[Entries with scene source code]
———
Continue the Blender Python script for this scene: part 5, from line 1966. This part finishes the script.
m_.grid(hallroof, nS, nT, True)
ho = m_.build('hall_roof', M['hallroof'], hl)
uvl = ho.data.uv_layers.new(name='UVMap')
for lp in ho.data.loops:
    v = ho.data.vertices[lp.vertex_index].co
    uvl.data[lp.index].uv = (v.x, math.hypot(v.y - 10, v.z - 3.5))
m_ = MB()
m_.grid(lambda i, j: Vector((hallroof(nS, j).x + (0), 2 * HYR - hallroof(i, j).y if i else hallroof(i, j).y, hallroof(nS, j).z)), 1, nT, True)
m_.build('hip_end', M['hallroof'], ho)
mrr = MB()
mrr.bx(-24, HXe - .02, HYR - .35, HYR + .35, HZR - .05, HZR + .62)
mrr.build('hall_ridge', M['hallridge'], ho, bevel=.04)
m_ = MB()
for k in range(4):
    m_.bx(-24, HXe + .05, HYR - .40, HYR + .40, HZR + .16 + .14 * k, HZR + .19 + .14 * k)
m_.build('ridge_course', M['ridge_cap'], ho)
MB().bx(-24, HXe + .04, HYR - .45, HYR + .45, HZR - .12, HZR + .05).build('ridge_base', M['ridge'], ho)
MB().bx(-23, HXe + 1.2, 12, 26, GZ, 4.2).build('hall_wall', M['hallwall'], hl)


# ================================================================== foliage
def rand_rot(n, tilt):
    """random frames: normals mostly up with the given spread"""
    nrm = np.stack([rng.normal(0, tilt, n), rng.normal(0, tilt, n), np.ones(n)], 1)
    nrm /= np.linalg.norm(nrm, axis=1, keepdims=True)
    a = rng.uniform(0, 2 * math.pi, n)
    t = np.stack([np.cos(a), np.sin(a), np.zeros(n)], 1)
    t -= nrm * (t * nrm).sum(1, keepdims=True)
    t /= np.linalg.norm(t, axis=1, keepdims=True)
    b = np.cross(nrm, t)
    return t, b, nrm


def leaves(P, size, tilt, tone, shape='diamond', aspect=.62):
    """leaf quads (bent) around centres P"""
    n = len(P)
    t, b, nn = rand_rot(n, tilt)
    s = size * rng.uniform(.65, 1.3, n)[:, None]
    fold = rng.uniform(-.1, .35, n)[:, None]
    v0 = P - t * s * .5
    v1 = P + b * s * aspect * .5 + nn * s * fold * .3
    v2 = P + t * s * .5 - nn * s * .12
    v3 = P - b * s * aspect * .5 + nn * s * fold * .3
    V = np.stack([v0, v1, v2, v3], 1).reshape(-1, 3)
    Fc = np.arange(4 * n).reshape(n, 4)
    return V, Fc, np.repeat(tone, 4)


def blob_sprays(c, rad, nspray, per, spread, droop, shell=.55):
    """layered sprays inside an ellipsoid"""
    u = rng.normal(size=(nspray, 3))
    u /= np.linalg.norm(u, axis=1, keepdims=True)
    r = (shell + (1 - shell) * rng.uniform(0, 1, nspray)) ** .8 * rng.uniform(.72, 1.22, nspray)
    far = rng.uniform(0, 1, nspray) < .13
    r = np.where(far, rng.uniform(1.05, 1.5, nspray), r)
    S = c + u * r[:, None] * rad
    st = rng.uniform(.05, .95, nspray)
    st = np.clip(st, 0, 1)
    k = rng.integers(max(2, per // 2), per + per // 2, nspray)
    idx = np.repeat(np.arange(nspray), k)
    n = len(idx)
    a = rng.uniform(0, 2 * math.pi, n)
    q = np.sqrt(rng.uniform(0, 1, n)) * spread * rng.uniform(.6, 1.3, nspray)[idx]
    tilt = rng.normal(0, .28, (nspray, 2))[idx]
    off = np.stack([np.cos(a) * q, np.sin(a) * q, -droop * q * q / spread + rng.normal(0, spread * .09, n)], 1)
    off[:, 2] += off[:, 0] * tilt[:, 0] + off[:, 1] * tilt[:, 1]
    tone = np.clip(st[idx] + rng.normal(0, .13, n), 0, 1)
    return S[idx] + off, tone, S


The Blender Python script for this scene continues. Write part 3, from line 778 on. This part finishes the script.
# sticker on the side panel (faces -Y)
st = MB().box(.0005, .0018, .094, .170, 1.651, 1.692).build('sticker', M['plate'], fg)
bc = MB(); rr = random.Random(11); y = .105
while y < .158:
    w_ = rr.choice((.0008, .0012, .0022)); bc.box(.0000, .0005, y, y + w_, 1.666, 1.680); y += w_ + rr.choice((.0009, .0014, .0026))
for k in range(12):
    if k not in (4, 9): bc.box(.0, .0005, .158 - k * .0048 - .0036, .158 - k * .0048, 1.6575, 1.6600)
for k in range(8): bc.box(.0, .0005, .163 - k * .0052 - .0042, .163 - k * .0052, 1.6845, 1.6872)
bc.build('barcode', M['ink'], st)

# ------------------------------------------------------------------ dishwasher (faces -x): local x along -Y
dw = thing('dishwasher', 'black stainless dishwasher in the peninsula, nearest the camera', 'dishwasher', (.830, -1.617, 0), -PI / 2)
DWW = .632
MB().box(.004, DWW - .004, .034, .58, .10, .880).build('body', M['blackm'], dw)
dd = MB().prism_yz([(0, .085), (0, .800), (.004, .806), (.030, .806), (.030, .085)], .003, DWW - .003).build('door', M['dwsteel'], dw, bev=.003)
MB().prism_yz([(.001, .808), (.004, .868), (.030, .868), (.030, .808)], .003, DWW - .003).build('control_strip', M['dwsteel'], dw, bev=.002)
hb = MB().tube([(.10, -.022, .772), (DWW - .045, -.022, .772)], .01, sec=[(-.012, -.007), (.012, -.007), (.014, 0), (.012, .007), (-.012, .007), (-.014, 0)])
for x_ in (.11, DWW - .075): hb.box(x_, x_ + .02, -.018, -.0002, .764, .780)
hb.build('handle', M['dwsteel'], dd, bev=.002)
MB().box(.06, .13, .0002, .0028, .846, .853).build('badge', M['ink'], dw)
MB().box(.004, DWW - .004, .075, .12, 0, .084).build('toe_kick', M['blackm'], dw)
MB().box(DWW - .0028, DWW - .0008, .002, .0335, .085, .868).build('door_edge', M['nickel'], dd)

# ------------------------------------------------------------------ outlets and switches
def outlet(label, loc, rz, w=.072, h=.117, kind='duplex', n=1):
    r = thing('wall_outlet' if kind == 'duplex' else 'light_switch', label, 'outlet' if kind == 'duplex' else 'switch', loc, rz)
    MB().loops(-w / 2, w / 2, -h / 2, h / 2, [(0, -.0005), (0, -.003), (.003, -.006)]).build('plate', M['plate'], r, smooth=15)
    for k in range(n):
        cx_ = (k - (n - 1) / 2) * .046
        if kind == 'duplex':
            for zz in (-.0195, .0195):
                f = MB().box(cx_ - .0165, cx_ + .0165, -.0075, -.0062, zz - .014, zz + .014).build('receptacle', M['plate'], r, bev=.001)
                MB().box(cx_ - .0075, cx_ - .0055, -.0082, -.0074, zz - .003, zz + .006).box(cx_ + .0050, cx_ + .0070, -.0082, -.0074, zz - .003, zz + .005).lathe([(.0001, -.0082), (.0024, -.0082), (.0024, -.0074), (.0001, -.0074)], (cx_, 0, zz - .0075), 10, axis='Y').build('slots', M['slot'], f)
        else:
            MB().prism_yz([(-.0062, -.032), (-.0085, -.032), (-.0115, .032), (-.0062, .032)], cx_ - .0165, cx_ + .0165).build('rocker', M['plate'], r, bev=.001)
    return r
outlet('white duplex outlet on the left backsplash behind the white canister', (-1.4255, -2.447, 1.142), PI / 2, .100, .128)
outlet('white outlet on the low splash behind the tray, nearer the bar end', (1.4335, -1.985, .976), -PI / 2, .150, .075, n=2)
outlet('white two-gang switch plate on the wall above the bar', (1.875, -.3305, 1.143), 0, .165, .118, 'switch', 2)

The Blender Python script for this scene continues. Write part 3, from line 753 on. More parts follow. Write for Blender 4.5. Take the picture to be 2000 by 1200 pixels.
———
*WHAT YOU NEED TO DO*. Extract the first line above and each line after it up to and including the one with "MB().bx(-23, HXe +", please, exactly and with nothing else.

*COMPLETE OUTPUT*.
Continue the Blender Python script for this scene: part 5, from line 1966. This part finishes the script.
m_.grid(hallroof, nS, nT, True)
ho = m_.build('hall_roof', M['hallroof'], hl)
uvl = ho.data.uv_layers.new(name='UVMap')
for lp in ho.data.loops:
    v = ho.data.vertices[lp.vertex_index].co
    uvl.data[lp.index].uv = (v.x, math.hypot(v.y - 10, v.z - 3.5))
m_ = MB()
m_.grid(lambda i, j: Vector((hallroof(nS, j).x + (0), 2 * HYR - hallroof(i, j).y if i else hallroof(i, j).y, hallroof(nS, j).z)), 1, nT, True)
m_.build('hip_end', M['hallroof'], ho)
mrr = MB()
mrr.bx(-24, HXe - .02, HYR - .35, HYR + .35, HZR - .05, HZR + .62)
mrr.build('hall_ridge', M['hallridge'], ho, bevel=.04)
m_ = MB()
for k in range(4):
    m_.bx(-24, HXe + .05, HYR - .40, HYR + .40, HZR + .16 + .14 * k, HZR + .19 + .14 * k)
m_.build('ridge_course', M['ridge_cap'], ho)
MB().bx(-24, HXe + .04, HYR - .45, HYR + .45, HZR - .12, HZR + .05).build('ridge_base', M['ridge'], ho)
MB().bx(-23, HXe + 1.2, 12, 26, GZ, 4.2).build('hall_wall', M['hallwall'], hl)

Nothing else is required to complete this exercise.